Some of them will try to say that they favor repeal with various caveats. To avoid this, Republicans will need to have sponsored specific repeal legislation. (Since almost nothing in Obamacare goes into effect this year, the legislation should be a simple, one-sentence repeal. Republicans have already voted for alternatives and can continue to talk them up, but the legislation itself need not “replace” Obamacare.) The test of whether a Democrat is truly against Obamacare will then be whether he co-sponsors this legislation.

So there's the real strategy: repeal the Affordable Care Act, full stop. But here's the problem. In 2009-2010, Republicans could oppose health care reform while saying they favored some painless alternative that would address preexisting conditions and other popular demands. If they're crafting a law to repeal the Act and they don't have an alternative, though, people are going to notice. Vague promises to address the problem somewhere down the line won't cut it. Alternatively, they need to find 60 Senate votes to both repeal the Act and replace it with an alternative that 60 Senators could agree on -- that's an extraordinarily complex challenge, with all sorts of regional pressure, interest-group lobbying, political calculation, and so on.

It's also worth pointing out that, under this scenario where Republicans have gained total control of government, public mistrust of government would go from being the Democrats' problem to the Republicans' problem. When you control the government, and the public mistrusts the government, the public mistrusts you. And public mistrust of government complicates anything the government does, including scaling back government.
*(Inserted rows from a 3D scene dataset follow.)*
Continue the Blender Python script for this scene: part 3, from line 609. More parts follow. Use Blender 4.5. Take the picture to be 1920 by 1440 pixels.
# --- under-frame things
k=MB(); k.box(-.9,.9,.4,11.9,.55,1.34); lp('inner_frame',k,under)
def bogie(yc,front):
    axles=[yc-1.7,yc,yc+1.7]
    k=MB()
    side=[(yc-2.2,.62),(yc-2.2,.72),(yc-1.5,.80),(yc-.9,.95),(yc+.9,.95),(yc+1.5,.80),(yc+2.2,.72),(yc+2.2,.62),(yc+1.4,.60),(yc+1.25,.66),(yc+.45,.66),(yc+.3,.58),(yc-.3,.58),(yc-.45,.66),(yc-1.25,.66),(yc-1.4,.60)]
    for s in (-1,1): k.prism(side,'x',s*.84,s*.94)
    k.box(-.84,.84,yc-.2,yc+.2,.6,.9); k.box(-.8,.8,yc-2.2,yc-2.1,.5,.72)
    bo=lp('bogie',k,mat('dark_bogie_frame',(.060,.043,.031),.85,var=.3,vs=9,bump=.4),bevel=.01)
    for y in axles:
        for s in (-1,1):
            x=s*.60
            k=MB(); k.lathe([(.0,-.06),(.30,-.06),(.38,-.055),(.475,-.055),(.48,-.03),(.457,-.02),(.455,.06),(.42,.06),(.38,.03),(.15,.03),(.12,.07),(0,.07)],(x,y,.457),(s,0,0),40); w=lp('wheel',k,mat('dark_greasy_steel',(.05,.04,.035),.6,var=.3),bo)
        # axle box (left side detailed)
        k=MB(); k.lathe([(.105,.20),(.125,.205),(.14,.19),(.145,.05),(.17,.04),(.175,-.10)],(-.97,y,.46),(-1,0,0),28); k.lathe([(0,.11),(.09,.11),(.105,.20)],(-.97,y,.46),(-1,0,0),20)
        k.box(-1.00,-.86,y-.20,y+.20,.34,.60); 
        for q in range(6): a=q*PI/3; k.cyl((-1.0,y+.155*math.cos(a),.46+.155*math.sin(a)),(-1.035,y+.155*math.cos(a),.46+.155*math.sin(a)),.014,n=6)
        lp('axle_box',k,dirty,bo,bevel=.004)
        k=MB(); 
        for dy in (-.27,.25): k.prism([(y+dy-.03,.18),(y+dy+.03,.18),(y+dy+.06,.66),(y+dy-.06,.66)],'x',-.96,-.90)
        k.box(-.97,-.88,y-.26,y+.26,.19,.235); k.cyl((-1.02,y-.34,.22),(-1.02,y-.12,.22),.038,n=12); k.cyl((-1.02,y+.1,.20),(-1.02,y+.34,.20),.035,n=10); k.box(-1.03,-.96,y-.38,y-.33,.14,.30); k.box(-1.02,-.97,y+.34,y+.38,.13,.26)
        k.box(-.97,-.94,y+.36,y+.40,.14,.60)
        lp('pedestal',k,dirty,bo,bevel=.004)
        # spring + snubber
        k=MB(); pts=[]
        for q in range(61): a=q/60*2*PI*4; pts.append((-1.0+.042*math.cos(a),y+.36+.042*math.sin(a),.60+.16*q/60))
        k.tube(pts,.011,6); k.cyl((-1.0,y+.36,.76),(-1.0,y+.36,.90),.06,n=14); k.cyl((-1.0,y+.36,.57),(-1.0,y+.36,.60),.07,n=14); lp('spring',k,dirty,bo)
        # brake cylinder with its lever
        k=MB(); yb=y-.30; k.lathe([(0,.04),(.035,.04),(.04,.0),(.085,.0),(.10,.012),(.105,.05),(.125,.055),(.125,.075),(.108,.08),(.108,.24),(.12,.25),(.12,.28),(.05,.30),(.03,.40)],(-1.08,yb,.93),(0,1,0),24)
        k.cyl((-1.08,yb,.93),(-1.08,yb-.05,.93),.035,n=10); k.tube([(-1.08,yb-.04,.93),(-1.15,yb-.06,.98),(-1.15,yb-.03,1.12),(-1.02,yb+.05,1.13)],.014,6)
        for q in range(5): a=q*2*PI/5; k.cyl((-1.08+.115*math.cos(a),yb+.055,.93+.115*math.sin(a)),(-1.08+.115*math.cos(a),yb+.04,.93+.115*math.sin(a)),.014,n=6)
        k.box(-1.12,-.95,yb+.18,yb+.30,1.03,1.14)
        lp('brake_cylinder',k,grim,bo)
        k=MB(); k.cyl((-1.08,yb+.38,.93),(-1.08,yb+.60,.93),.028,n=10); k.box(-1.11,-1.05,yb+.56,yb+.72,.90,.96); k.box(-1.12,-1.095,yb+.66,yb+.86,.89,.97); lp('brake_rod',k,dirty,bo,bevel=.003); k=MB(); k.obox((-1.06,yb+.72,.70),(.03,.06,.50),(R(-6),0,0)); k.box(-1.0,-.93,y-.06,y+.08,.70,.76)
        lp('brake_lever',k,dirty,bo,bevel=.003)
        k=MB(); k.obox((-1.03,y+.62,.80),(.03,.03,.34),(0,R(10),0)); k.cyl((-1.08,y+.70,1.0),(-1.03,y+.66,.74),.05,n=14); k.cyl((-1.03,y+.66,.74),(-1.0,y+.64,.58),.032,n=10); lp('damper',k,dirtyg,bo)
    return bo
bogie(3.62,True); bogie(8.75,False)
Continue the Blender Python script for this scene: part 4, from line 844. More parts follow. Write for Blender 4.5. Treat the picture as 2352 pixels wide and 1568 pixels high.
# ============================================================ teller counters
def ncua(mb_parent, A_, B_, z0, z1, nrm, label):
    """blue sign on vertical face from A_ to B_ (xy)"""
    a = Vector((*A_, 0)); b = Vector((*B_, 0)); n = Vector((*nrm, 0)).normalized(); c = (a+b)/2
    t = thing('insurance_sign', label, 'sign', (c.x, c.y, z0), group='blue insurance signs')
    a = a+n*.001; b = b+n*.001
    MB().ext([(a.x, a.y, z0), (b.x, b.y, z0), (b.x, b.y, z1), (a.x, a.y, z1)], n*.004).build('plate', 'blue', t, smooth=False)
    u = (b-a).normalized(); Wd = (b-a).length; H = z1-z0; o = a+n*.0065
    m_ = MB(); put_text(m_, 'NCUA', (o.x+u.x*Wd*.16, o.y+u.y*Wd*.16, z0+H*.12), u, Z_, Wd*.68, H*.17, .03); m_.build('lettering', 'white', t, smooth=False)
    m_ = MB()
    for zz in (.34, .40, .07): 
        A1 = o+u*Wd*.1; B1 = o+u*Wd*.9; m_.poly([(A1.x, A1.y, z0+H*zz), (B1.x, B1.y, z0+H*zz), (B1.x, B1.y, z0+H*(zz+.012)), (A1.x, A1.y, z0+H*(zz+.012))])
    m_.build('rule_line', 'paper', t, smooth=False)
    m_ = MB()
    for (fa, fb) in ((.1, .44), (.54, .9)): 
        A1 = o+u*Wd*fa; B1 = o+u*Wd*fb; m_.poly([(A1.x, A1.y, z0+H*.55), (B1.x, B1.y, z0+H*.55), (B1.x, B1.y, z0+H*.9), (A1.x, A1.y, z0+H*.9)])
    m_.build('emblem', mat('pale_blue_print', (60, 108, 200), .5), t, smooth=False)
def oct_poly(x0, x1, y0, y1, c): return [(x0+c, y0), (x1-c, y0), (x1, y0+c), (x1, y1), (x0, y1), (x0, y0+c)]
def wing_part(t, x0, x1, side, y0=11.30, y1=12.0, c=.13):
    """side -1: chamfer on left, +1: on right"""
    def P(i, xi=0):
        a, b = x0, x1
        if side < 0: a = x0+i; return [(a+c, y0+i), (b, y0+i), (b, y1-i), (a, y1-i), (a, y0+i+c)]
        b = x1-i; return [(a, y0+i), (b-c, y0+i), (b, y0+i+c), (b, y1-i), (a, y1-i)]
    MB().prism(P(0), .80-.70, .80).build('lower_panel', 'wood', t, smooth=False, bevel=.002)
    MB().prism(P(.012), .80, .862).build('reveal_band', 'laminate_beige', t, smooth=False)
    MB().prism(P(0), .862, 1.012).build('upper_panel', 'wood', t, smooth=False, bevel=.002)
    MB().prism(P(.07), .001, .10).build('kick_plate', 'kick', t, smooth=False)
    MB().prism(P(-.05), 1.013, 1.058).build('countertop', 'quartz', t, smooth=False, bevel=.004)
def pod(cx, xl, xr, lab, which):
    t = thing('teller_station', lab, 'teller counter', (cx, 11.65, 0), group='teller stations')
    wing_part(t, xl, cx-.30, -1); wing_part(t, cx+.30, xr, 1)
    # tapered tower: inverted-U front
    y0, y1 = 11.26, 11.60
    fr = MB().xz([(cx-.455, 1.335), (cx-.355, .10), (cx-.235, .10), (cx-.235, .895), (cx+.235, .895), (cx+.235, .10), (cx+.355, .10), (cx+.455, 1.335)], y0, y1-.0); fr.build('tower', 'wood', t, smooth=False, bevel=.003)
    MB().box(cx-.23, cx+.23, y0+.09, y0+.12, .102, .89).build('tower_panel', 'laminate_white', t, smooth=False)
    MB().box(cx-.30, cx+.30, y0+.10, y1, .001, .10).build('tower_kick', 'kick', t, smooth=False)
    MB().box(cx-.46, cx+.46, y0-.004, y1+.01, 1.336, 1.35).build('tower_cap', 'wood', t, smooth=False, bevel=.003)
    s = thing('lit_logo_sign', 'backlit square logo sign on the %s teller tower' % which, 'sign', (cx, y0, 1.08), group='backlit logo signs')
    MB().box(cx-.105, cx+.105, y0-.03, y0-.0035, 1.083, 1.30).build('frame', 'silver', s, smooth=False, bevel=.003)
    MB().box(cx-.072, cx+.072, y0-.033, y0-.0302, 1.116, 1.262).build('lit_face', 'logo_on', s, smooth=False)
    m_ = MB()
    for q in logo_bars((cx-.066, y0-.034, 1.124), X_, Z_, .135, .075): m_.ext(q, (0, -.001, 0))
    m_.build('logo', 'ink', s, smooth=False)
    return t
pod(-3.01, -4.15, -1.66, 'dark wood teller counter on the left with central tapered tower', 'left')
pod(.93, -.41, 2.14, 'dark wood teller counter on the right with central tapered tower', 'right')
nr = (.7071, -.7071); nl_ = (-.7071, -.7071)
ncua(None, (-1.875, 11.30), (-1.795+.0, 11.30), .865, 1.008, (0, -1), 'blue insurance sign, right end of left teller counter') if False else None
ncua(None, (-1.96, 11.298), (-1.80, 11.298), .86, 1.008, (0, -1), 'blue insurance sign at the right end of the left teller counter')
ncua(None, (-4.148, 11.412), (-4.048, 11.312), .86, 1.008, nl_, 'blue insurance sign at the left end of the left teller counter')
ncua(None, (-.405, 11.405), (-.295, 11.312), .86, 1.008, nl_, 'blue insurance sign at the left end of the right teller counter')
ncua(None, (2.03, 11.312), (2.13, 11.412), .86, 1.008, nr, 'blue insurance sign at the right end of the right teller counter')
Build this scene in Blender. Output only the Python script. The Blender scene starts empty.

Of course, the economy may well be on the mend by 2013, which would diminish public mistrust of government, but in that case it's hard to see Republicans winning the White House plus a Senate supermajority.

Ponnuru emphasizes the self-fulfilling psychology of keeping the repeal flame alive: "Opponents and skeptics of Obamacare cannot become resigned to it as a permanent fact of American life." I suspect this is the spirit in which the article was written.